Did Anura tell JVP’s women’s wing in Anuradhapura that he had not expressed even a whimper of protest in India when Minister Harin Fernando in Mumbai told The Hindu BusinessLine last Friday that Narendra Modi’s friend, Adani, in addition to his billion dollar investments in Lanka’s ports, solar and wind power projects, is presently in talks with Lankan officials to take management control of the country’s three airports, including the Bandaranaike airport?

He kept mum in India and has still kept mum at home. Perhaps, Adani, with his powerful political connections, is too big a fish to fry, unlike Amul butter? Perhaps, the smell would outrage the neighbour next door and earn his wrath?

Has India achieved one or all of her objectives in inviting the JVP team to her soil? Has she gauged if JVP’s potential, be it as an agent of real change or as provocateur of chaos, is in line with her interests? Despite Anura’s belief, as expressed in his TV interview, that it is India’s desire to see a prosperous, stable Lanka on her doorstep, whether it’s really so, only the mandarins at New Delhi’s South Block will know.

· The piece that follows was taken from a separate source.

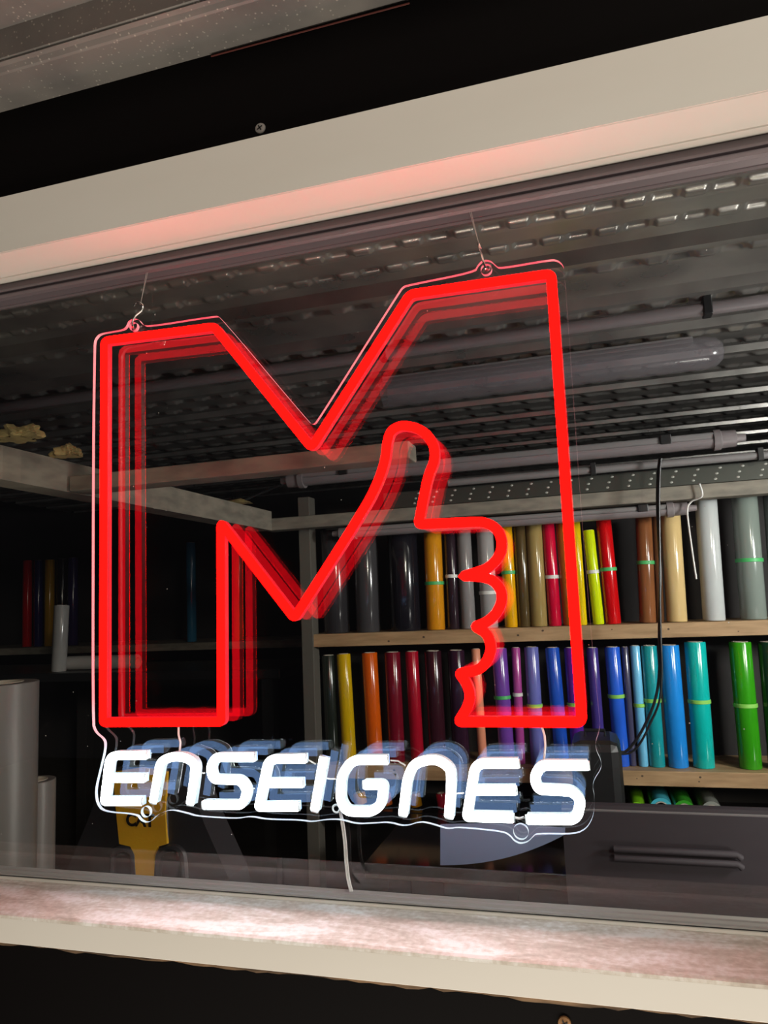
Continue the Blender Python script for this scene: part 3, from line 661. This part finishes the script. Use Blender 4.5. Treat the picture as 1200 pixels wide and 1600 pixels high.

India has long shown a not too prosperous, a not too stable, a not too self-sufficient island on the tip of her southern coast, one hanging on a leash, dependent on her goodwill and credit lifeline will be far more amiable to let her dictate its foreign policy and surrender its surrounding territorial sea for India to protect and guard to fortify her security interests.  One example of how Indira Gandhi’s government in the 80s allowed LTTE terrorists to be trained on Indian soil, is on record.

The JVP has shown it will go to any extent to realise their dream of attaining absolute power.  On Wednesday, a group of monks from the National Bhikkus Front went to meet the Malwatte Maha Nayaka to lobby his support for the JVP leader Anura whom they described as Lanka’s only saviour.

To the JVP, which once held religion with Marxist distaste as being the opium of the masses, using political monks to exploit Buddhism to market the Anura Kumara brand name, is simply the Machiavellian belief that the end justifies the means.  The question is what end? And serve whose ends?